In questo quadro, che se non è allarmante nell’immediato va comunque tenuto sotto osservazione esattamente come si fa con tutte le altre realtà potenzialmente eversive o minacciose, c’è davvero poco spazio per le evocazioni romantiche sullo spirito libertario e ribelle che storicamente ha contraddistinto la militanza anarchica all’insegna del motto “morte al tiranno”. 

Da un lato, non ci sono più re, principesse o capi di Stato da uccidere in attentati solitari spesso destinati a tragici fallimenti ma forieri di gloria postuma. Dall’altro non esiste più la paura del grande complotto anarchico che per decenni, tra fine Ottocento e inizi Novecento, ha attraverso le società borghesi europee. Questa ormai è storia che sconfina nella letteratura. 
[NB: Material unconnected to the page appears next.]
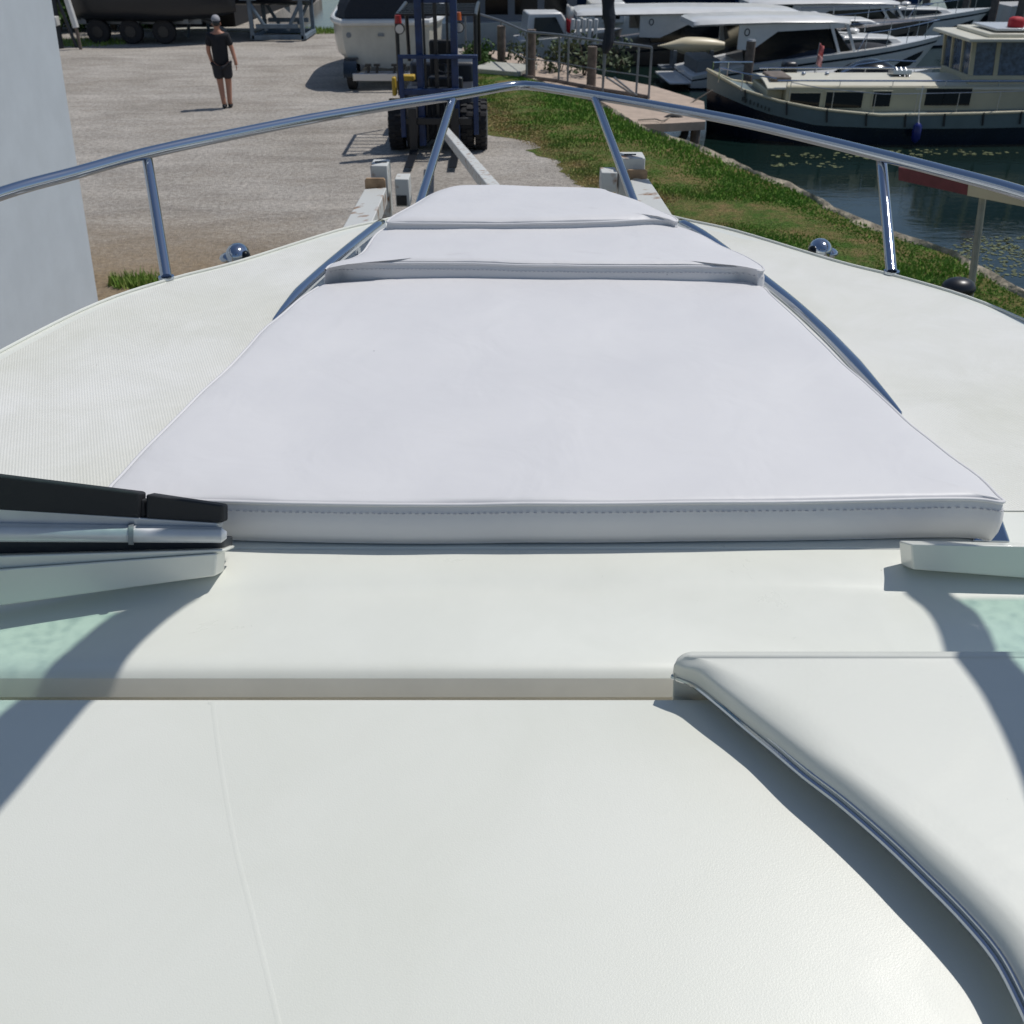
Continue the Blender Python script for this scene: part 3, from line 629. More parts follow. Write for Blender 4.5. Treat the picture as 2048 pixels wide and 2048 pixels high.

Ciò di cui parliamo è invece l’evoluzione teorico-strategica della lotta armata rivoluzionaria italiana dopo il fallimento di quest’ultima. L’anarco-insurrezionalismo, a leggerlo con attenzione, segna il passaggio dall’idea di un attacco frontale allo Stato a quella della sua disarticolazione progressiva dal basso attraverso il sabotaggio e gli atti di disobbedienza anche violenti; dalle unità combattenti clandestine gerarchizzate allo spontaneismo dei gruppi sul territorio; dalla cupezza dottrinaria del marxismo-leninismo ad un pastiche ideologico, non privo di seduzione, che oggi tiene insieme anti-fascismo militante, ambientalismo anti-capitalista, anti-razzismo, lotta alla repressione carceraria e denuncia del militarismo.

Una classe politica seria vigilerebbe su tutto ciò: senza creare nemici immaginari, ne abbiamo già troppi di reali, ma senza nemmeno dividersi e litigare nel modo indecoroso e autolesionistico che abbiamo visto in questi giorni.